Dataset content ::

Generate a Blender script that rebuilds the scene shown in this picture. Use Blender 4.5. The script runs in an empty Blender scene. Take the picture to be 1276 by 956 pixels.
==
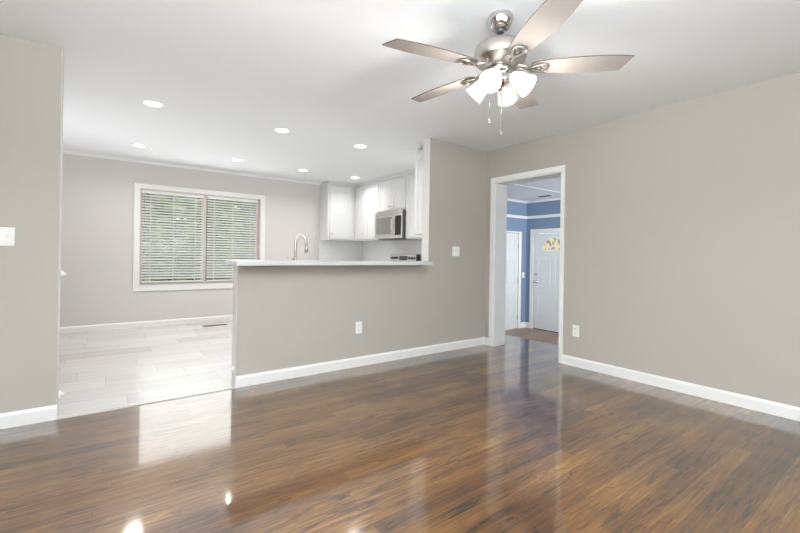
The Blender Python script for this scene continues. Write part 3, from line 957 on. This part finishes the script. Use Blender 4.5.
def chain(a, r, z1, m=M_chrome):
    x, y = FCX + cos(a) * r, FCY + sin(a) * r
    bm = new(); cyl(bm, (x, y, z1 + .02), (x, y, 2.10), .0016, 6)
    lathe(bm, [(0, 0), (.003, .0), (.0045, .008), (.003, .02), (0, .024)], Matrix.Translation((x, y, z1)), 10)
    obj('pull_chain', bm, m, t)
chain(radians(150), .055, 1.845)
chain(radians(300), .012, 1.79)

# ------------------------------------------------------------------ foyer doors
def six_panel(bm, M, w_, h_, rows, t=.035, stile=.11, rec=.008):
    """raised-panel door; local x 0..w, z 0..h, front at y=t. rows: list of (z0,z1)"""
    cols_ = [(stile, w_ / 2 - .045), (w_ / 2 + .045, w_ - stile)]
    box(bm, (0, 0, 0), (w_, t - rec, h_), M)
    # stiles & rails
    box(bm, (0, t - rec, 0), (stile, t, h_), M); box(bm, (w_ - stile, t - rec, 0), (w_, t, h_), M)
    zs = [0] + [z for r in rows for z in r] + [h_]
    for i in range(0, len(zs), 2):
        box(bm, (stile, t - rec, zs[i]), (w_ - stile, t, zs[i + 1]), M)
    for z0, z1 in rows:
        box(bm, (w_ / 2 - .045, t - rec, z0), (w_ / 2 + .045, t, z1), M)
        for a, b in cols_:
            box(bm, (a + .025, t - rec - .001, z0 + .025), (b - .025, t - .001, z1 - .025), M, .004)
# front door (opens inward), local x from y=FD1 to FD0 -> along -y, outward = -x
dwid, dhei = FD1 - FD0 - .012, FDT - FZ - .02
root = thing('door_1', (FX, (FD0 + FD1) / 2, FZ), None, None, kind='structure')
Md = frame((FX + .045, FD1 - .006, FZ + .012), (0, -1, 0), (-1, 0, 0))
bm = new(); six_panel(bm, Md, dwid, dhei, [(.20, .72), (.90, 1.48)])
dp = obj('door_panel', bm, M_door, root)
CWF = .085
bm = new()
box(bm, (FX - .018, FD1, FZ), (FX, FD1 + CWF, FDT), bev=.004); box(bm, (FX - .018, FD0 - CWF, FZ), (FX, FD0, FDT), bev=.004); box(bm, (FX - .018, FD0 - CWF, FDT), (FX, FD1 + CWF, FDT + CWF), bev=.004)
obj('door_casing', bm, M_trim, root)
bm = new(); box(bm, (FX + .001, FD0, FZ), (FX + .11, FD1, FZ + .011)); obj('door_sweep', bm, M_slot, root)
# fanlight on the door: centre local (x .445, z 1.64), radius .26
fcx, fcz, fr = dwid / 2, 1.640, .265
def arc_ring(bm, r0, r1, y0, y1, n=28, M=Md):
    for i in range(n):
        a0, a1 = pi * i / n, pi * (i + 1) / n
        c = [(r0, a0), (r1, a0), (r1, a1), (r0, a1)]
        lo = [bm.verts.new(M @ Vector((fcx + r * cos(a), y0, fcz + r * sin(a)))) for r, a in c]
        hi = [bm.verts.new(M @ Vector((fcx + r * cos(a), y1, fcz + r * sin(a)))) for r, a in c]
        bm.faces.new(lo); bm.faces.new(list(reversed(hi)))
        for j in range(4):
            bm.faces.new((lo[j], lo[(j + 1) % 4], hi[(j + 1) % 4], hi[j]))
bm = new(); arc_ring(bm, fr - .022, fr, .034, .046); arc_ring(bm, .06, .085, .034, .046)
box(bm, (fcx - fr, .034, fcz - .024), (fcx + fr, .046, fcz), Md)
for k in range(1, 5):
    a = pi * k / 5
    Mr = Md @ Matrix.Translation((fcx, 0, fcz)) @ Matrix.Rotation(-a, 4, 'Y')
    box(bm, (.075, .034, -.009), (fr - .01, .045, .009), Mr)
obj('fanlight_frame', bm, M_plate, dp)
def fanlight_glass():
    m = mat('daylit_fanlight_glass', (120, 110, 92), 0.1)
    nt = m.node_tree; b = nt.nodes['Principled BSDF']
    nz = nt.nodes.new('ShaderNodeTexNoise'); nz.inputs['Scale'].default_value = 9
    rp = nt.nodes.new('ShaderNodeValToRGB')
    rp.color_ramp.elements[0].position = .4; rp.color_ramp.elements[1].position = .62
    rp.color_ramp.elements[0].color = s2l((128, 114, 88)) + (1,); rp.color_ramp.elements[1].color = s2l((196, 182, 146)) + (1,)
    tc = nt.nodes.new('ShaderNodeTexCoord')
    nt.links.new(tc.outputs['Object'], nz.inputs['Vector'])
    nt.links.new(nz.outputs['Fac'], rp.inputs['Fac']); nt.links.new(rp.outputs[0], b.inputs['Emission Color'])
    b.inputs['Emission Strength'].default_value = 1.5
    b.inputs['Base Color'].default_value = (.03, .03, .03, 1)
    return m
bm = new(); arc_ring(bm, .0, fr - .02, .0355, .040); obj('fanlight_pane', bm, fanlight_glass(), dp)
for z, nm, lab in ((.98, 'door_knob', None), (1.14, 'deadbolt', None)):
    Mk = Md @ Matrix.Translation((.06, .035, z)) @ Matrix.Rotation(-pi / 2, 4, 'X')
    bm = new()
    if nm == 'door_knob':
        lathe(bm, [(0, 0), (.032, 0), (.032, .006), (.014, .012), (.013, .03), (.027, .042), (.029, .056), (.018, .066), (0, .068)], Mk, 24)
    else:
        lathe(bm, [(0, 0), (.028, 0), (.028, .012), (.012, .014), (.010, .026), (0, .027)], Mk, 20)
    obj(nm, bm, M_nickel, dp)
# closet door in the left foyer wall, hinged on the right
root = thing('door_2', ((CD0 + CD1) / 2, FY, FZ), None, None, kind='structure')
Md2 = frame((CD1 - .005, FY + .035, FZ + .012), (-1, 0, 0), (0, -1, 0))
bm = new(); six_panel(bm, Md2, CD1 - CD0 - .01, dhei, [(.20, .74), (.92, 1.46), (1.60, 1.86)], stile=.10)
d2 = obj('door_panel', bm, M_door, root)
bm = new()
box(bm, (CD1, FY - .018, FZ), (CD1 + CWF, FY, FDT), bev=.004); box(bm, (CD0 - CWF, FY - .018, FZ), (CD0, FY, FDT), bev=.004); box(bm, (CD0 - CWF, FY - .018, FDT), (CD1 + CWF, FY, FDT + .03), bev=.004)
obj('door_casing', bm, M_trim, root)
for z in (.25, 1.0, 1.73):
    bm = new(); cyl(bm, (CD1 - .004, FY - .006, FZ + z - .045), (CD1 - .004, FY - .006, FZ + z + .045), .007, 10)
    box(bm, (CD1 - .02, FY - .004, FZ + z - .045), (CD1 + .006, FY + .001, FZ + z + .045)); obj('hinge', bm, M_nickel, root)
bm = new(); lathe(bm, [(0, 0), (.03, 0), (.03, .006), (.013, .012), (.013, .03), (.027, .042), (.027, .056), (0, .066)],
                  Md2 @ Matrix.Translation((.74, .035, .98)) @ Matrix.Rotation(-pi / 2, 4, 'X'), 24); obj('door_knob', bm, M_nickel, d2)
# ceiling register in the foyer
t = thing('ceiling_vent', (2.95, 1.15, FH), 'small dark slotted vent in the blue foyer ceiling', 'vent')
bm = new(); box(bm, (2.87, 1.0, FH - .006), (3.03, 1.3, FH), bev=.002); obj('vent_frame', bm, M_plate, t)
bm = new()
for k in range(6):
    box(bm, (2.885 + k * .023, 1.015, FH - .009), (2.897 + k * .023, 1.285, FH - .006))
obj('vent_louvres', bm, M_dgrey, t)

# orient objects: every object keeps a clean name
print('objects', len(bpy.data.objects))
---
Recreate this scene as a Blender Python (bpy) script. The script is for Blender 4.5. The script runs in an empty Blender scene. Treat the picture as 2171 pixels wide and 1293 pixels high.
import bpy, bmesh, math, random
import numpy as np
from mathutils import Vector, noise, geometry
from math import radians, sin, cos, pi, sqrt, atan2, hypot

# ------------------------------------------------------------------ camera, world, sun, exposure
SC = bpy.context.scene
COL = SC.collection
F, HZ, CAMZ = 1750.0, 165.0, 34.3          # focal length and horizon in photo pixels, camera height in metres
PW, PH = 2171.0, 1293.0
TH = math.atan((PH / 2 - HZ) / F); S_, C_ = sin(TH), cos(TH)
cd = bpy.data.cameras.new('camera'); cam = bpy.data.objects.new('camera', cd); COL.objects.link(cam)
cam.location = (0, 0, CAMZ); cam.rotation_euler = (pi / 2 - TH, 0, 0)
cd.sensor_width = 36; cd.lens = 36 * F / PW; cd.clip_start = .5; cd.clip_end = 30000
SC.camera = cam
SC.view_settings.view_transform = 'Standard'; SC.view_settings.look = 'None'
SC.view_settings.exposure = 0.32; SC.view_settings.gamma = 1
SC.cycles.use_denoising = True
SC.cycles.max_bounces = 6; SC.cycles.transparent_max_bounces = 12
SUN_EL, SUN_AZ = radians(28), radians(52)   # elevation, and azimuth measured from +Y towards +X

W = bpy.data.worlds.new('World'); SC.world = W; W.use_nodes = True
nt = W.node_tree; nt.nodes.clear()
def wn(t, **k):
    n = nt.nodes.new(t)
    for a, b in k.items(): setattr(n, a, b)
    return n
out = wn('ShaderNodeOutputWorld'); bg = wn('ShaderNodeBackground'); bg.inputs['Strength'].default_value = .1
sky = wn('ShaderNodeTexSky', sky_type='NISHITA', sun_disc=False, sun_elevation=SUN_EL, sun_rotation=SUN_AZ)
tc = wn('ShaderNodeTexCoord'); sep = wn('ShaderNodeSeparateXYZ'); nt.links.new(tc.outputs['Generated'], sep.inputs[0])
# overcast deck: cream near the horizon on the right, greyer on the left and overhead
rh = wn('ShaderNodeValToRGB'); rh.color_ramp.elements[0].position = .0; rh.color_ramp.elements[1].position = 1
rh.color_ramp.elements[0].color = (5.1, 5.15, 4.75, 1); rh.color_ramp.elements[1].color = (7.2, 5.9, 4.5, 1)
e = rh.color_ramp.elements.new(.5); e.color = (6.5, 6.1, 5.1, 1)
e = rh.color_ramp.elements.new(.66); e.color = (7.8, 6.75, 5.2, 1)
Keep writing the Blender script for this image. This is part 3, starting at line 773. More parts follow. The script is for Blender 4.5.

Aim :: Taking the records above, retype every line from the one with "The Blender Python" down to the one with "chain(radians(300), .012, 1.79)", exactly and with nothing else.

Exercise response ::
The Blender Python script for this scene continues. Write part 3, from line 957 on. This part finishes the script. Use Blender 4.5.
def chain(a, r, z1, m=M_chrome):
    x, y = FCX + cos(a) * r, FCY + sin(a) * r
    bm = new(); cyl(bm, (x, y, z1 + .02), (x, y, 2.10), .0016, 6)
    lathe(bm, [(0, 0), (.003, .0), (.0045, .008), (.003, .02), (0, .024)], Matrix.Translation((x, y, z1)), 10)
    obj('pull_chain', bm, m, t)
chain(radians(150), .055, 1.845)
chain(radians(300), .012, 1.79)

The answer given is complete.